### DATA LINES:
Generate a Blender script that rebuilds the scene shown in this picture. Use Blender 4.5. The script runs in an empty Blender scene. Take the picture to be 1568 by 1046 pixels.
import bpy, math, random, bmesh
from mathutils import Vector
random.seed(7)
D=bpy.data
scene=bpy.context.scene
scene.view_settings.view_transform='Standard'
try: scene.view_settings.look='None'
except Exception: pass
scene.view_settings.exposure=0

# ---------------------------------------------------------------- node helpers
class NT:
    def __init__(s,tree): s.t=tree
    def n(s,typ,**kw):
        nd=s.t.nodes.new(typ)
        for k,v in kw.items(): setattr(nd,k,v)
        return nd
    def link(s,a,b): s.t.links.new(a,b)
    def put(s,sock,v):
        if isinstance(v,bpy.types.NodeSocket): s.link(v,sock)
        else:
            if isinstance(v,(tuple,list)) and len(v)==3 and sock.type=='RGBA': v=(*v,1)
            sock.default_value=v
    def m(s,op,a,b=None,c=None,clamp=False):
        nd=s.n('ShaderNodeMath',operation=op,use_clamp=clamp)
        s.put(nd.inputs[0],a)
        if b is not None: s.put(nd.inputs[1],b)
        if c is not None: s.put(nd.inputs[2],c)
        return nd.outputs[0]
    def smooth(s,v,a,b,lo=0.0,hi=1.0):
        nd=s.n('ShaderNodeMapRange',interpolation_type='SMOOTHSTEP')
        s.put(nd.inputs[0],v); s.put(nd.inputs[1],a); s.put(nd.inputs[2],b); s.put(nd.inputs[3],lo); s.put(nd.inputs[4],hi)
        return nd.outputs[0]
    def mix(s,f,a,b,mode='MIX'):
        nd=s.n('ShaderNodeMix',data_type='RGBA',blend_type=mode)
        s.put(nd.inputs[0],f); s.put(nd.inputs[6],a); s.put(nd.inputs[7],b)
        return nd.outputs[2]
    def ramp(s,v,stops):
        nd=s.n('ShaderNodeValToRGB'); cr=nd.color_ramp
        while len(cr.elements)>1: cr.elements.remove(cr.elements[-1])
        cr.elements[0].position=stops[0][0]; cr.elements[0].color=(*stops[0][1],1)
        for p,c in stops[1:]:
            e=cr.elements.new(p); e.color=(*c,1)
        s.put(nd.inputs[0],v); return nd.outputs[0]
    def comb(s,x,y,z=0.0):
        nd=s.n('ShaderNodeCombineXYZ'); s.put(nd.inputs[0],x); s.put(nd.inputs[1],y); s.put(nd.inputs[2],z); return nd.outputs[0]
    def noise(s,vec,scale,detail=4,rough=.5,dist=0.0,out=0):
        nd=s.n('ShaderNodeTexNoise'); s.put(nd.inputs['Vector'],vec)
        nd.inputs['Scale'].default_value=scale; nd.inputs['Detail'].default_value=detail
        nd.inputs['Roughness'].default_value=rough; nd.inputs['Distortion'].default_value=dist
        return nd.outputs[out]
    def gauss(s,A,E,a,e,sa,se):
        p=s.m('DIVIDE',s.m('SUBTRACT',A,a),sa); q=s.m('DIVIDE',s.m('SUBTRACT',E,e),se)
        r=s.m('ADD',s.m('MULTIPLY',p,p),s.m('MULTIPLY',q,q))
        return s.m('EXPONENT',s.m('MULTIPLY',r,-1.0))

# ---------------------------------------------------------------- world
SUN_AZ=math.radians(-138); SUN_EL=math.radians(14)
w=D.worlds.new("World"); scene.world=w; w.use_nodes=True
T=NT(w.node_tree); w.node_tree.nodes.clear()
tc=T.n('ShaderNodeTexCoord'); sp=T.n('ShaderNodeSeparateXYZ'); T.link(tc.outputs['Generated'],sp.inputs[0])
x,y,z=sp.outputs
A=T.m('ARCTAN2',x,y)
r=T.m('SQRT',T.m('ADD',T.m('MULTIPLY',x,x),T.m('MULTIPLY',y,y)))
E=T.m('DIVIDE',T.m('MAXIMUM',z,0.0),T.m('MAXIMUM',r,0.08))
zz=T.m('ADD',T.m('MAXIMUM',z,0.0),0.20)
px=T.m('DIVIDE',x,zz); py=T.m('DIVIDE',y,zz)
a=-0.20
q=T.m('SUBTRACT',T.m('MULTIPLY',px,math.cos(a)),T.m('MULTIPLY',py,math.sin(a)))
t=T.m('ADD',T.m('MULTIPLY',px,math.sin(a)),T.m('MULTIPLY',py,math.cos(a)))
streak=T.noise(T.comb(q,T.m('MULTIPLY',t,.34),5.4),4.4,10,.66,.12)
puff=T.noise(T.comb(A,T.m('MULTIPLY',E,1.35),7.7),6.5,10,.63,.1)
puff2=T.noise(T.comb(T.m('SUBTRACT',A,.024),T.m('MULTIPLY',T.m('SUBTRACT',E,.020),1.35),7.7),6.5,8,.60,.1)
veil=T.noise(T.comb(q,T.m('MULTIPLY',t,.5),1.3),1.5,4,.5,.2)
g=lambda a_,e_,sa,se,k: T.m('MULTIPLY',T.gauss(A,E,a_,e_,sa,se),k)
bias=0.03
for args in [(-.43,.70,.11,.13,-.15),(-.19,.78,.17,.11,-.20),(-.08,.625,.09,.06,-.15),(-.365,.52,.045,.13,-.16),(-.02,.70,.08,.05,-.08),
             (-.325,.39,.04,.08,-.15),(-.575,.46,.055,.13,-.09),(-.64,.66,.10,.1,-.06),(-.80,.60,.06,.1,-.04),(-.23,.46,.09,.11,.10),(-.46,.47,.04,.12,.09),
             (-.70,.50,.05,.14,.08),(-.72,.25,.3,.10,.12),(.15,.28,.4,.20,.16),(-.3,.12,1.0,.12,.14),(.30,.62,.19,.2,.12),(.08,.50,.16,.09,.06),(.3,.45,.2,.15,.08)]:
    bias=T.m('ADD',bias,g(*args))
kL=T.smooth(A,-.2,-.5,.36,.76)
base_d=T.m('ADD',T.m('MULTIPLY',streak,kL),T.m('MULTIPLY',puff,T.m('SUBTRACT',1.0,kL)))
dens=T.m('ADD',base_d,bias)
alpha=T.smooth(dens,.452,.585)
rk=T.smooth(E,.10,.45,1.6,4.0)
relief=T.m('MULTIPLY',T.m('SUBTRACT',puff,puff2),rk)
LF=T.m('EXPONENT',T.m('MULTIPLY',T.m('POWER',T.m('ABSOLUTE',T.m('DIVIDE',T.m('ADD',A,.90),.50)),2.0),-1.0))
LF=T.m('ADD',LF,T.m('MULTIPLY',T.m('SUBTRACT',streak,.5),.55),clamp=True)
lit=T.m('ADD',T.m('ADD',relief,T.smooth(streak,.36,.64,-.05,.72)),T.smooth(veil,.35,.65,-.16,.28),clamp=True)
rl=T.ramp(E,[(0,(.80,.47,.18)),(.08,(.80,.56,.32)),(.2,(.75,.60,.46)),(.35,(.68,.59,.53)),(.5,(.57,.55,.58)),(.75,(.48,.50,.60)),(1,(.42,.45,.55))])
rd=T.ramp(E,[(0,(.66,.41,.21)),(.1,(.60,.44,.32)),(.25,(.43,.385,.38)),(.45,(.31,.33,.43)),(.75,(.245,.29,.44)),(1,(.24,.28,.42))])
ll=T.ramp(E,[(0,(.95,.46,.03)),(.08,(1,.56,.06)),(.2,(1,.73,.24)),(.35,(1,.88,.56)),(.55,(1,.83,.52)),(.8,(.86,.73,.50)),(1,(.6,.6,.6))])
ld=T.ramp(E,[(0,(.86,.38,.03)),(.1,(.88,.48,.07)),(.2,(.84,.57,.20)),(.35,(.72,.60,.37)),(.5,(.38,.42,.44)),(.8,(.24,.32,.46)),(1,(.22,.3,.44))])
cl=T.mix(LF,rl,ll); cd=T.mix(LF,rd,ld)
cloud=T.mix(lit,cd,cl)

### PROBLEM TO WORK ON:
Print the listing above in full, exactly as it is.

### ANSWER TO THE PROBLEM:
Generate a Blender script that rebuilds the scene shown in this picture. Use Blender 4.5. The script runs in an empty Blender scene. Take the picture to be 1568 by 1046 pixels.
import bpy, math, random, bmesh
from mathutils import Vector
random.seed(7)
D=bpy.data
scene=bpy.context.scene
scene.view_settings.view_transform='Standard'
try: scene.view_settings.look='None'
except Exception: pass
scene.view_settings.exposure=0

# ---------------------------------------------------------------- node helpers
class NT:
    def __init__(s,tree): s.t=tree
    def n(s,typ,**kw):
        nd=s.t.nodes.new(typ)
        for k,v in kw.items(): setattr(nd,k,v)
        return nd
    def link(s,a,b): s.t.links.new(a,b)
    def put(s,sock,v):
        if isinstance(v,bpy.types.NodeSocket): s.link(v,sock)
        else:
            if isinstance(v,(tuple,list)) and len(v)==3 and sock.type=='RGBA': v=(*v,1)
            sock.default_value=v
    def m(s,op,a,b=None,c=None,clamp=False):
        nd=s.n('ShaderNodeMath',operation=op,use_clamp=clamp)
        s.put(nd.inputs[0],a)
        if b is not None: s.put(nd.inputs[1],b)
        if c is not None: s.put(nd.inputs[2],c)
        return nd.outputs[0]
    def smooth(s,v,a,b,lo=0.0,hi=1.0):
        nd=s.n('ShaderNodeMapRange',interpolation_type='SMOOTHSTEP')
        s.put(nd.inputs[0],v); s.put(nd.inputs[1],a); s.put(nd.inputs[2],b); s.put(nd.inputs[3],lo); s.put(nd.inputs[4],hi)
        return nd.outputs[0]
    def mix(s,f,a,b,mode='MIX'):
        nd=s.n('ShaderNodeMix',data_type='RGBA',blend_type=mode)
        s.put(nd.inputs[0],f); s.put(nd.inputs[6],a); s.put(nd.inputs[7],b)
        return nd.outputs[2]
    def ramp(s,v,stops):
        nd=s.n('ShaderNodeValToRGB'); cr=nd.color_ramp
        while len(cr.elements)>1: cr.elements.remove(cr.elements[-1])
        cr.elements[0].position=stops[0][0]; cr.elements[0].color=(*stops[0][1],1)
        for p,c in stops[1:]:
            e=cr.elements.new(p); e.color=(*c,1)
        s.put(nd.inputs[0],v); return nd.outputs[0]
    def comb(s,x,y,z=0.0):
        nd=s.n('ShaderNodeCombineXYZ'); s.put(nd.inputs[0],x); s.put(nd.inputs[1],y); s.put(nd.inputs[2],z); return nd.outputs[0]
    def noise(s,vec,scale,detail=4,rough=.5,dist=0.0,out=0):
        nd=s.n('ShaderNodeTexNoise'); s.put(nd.inputs['Vector'],vec)
        nd.inputs['Scale'].default_value=scale; nd.inputs['Detail'].default_value=detail
        nd.inputs['Roughness'].default_value=rough; nd.inputs['Distortion'].default_value=dist
        return nd.outputs[out]
    def gauss(s,A,E,a,e,sa,se):
        p=s.m('DIVIDE',s.m('SUBTRACT',A,a),sa); q=s.m('DIVIDE',s.m('SUBTRACT',E,e),se)
        r=s.m('ADD',s.m('MULTIPLY',p,p),s.m('MULTIPLY',q,q))
        return s.m('EXPONENT',s.m('MULTIPLY',r,-1.0))

# ---------------------------------------------------------------- world
SUN_AZ=math.radians(-138); SUN_EL=math.radians(14)
w=D.worlds.new("World"); scene.world=w; w.use_nodes=True
T=NT(w.node_tree); w.node_tree.nodes.clear()
tc=T.n('ShaderNodeTexCoord'); sp=T.n('ShaderNodeSeparateXYZ'); T.link(tc.outputs['Generated'],sp.inputs[0])
x,y,z=sp.outputs
A=T.m('ARCTAN2',x,y)
r=T.m('SQRT',T.m('ADD',T.m('MULTIPLY',x,x),T.m('MULTIPLY',y,y)))
E=T.m('DIVIDE',T.m('MAXIMUM',z,0.0),T.m('MAXIMUM',r,0.08))
zz=T.m('ADD',T.m('MAXIMUM',z,0.0),0.20)
px=T.m('DIVIDE',x,zz); py=T.m('DIVIDE',y,zz)
a=-0.20
q=T.m('SUBTRACT',T.m('MULTIPLY',px,math.cos(a)),T.m('MULTIPLY',py,math.sin(a)))
t=T.m('ADD',T.m('MULTIPLY',px,math.sin(a)),T.m('MULTIPLY',py,math.cos(a)))
streak=T.noise(T.comb(q,T.m('MULTIPLY',t,.34),5.4),4.4,10,.66,.12)
puff=T.noise(T.comb(A,T.m('MULTIPLY',E,1.35),7.7),6.5,10,.63,.1)
puff2=T.noise(T.comb(T.m('SUBTRACT',A,.024),T.m('MULTIPLY',T.m('SUBTRACT',E,.020),1.35),7.7),6.5,8,.60,.1)
veil=T.noise(T.comb(q,T.m('MULTIPLY',t,.5),1.3),1.5,4,.5,.2)
g=lambda a_,e_,sa,se,k: T.m('MULTIPLY',T.gauss(A,E,a_,e_,sa,se),k)
bias=0.03
for args in [(-.43,.70,.11,.13,-.15),(-.19,.78,.17,.11,-.20),(-.08,.625,.09,.06,-.15),(-.365,.52,.045,.13,-.16),(-.02,.70,.08,.05,-.08),
             (-.325,.39,.04,.08,-.15),(-.575,.46,.055,.13,-.09),(-.64,.66,.10,.1,-.06),(-.80,.60,.06,.1,-.04),(-.23,.46,.09,.11,.10),(-.46,.47,.04,.12,.09),
             (-.70,.50,.05,.14,.08),(-.72,.25,.3,.10,.12),(.15,.28,.4,.20,.16),(-.3,.12,1.0,.12,.14),(.30,.62,.19,.2,.12),(.08,.50,.16,.09,.06),(.3,.45,.2,.15,.08)]:
    bias=T.m('ADD',bias,g(*args))
kL=T.smooth(A,-.2,-.5,.36,.76)
base_d=T.m('ADD',T.m('MULTIPLY',streak,kL),T.m('MULTIPLY',puff,T.m('SUBTRACT',1.0,kL)))
dens=T.m('ADD',base_d,bias)
alpha=T.smooth(dens,.452,.585)
rk=T.smooth(E,.10,.45,1.6,4.0)
relief=T.m('MULTIPLY',T.m('SUBTRACT',puff,puff2),rk)
LF=T.m('EXPONENT',T.m('MULTIPLY',T.m('POWER',T.m('ABSOLUTE',T.m('DIVIDE',T.m('ADD',A,.90),.50)),2.0),-1.0))
LF=T.m('ADD',LF,T.m('MULTIPLY',T.m('SUBTRACT',streak,.5),.55),clamp=True)
lit=T.m('ADD',T.m('ADD',relief,T.smooth(streak,.36,.64,-.05,.72)),T.smooth(veil,.35,.65,-.16,.28),clamp=True)
rl=T.ramp(E,[(0,(.80,.47,.18)),(.08,(.80,.56,.32)),(.2,(.75,.60,.46)),(.35,(.68,.59,.53)),(.5,(.57,.55,.58)),(.75,(.48,.50,.60)),(1,(.42,.45,.55))])
rd=T.ramp(E,[(0,(.66,.41,.21)),(.1,(.60,.44,.32)),(.25,(.43,.385,.38)),(.45,(.31,.33,.43)),(.75,(.245,.29,.44)),(1,(.24,.28,.42))])
ll=T.ramp(E,[(0,(.95,.46,.03)),(.08,(1,.56,.06)),(.2,(1,.73,.24)),(.35,(1,.88,.56)),(.55,(1,.83,.52)),(.8,(.86,.73,.50)),(1,(.6,.6,.6))])
ld=T.ramp(E,[(0,(.86,.38,.03)),(.1,(.88,.48,.07)),(.2,(.84,.57,.20)),(.35,(.72,.60,.37)),(.5,(.38,.42,.44)),(.8,(.24,.32,.46)),(1,(.22,.3,.44))])
cl=T.mix(LF,rl,ll); cd=T.mix(LF,rd,ld)
cloud=T.mix(lit,cd,cl)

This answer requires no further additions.